• DO THIS:
Output, please, exactly those lines of the listing that come before the line with "b.build('rope', M['fringe'], o3);", along with that line itself.

·····

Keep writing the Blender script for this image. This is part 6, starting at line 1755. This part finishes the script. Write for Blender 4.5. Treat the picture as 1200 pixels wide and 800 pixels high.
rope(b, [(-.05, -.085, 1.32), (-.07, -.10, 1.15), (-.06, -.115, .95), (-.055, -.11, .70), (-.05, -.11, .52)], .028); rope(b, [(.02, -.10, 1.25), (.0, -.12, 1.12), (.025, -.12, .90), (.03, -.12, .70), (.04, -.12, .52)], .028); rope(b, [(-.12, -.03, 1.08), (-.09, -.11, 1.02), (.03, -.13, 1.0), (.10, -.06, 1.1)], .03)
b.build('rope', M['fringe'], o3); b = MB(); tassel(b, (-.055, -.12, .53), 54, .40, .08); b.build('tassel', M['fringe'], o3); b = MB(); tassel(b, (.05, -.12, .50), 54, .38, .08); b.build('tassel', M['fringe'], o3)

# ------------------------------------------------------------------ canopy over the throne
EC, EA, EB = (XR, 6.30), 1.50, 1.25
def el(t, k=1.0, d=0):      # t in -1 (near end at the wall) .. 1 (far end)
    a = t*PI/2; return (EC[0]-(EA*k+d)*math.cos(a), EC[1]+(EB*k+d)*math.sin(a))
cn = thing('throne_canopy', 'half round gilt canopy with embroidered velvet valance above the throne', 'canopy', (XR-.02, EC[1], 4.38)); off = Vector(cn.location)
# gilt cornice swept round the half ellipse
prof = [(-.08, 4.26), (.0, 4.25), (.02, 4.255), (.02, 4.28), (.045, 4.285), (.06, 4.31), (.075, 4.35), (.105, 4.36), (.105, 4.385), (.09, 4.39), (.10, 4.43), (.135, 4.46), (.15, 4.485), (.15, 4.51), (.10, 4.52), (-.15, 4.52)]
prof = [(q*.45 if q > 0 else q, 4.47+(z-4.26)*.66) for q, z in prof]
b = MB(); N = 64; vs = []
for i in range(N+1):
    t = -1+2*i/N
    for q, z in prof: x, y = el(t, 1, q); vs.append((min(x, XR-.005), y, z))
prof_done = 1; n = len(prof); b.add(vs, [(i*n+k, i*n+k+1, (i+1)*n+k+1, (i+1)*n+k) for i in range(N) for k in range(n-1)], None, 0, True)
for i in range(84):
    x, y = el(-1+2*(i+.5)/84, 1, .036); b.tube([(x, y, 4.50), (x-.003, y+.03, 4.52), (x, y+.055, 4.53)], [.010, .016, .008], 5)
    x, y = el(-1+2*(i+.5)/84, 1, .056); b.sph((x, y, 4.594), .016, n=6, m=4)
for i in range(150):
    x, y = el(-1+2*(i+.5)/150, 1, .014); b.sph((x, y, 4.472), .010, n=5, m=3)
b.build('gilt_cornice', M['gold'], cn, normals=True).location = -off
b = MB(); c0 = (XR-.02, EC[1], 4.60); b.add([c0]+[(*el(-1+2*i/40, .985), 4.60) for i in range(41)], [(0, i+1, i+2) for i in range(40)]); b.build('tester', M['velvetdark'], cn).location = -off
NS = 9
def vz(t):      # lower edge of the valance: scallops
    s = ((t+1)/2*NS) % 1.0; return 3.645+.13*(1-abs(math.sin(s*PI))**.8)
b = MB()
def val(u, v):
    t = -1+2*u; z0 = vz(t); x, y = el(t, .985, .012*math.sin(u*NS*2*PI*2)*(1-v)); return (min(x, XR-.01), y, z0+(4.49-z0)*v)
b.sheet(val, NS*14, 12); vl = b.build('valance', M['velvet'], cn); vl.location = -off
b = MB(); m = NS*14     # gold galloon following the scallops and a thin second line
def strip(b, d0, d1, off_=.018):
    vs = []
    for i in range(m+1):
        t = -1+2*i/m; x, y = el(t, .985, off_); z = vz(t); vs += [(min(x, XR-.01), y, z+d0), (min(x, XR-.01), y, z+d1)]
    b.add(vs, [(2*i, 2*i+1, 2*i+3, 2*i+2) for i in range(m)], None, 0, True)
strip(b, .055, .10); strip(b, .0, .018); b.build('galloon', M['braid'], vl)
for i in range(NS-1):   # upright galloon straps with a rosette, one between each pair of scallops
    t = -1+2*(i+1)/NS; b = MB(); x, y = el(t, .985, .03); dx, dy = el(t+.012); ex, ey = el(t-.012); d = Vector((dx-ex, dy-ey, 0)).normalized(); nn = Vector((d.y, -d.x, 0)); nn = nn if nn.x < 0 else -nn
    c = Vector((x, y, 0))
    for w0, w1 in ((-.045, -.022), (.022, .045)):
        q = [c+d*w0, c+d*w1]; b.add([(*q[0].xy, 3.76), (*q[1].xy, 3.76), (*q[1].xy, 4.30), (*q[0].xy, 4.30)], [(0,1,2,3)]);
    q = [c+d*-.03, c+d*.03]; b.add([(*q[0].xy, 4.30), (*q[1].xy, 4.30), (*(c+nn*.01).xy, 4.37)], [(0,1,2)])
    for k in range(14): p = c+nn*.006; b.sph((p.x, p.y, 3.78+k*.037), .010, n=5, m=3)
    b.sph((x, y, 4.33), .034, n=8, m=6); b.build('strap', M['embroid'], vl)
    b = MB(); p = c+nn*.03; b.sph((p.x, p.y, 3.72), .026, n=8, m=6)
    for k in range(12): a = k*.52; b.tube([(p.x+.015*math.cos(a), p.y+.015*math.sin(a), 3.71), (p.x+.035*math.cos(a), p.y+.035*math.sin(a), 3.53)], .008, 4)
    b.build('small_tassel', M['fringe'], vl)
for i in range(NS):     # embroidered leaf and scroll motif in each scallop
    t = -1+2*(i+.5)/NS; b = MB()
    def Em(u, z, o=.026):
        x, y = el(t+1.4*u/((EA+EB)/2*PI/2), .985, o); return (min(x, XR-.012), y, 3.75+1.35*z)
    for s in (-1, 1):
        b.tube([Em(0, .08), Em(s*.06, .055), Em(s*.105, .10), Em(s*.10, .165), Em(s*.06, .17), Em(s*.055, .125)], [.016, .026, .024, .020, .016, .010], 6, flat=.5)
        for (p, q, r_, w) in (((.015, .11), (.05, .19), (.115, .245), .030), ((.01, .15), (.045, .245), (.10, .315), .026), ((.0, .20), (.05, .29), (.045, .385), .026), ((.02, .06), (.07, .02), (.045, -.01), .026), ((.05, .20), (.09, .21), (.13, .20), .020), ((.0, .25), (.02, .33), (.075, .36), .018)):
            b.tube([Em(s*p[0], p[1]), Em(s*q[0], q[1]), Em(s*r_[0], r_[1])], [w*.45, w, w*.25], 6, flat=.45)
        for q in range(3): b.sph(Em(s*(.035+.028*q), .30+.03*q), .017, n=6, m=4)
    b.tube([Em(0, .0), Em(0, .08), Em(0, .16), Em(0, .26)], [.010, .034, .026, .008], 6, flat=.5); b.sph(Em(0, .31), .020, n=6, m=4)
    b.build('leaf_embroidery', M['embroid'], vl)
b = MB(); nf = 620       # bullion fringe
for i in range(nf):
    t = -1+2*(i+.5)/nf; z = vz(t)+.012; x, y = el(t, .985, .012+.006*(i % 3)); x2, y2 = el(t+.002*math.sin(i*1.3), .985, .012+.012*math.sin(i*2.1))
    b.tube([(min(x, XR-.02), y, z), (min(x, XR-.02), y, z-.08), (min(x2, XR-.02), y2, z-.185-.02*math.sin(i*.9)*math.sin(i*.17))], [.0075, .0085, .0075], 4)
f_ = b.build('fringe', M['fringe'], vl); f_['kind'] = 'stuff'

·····

• RESULT OF THE TASK:
Keep writing the Blender script for this image. This is part 6, starting at line 1755. This part finishes the script. Write for Blender 4.5. Treat the picture as 1200 pixels wide and 800 pixels high.
rope(b, [(-.05, -.085, 1.32), (-.07, -.10, 1.15), (-.06, -.115, .95), (-.055, -.11, .70), (-.05, -.11, .52)], .028); rope(b, [(.02, -.10, 1.25), (.0, -.12, 1.12), (.025, -.12, .90), (.03, -.12, .70), (.04, -.12, .52)], .028); rope(b, [(-.12, -.03, 1.08), (-.09, -.11, 1.02), (.03, -.13, 1.0), (.10, -.06, 1.1)], .03)
b.build('rope', M['fringe'], o3); b = MB(); tassel(b, (-.055, -.12, .53), 54, .40, .08); b.build('tassel', M['fringe'], o3); b = MB(); tassel(b, (.05, -.12, .50), 54, .38, .08); b.build('tassel', M['fringe'], o3)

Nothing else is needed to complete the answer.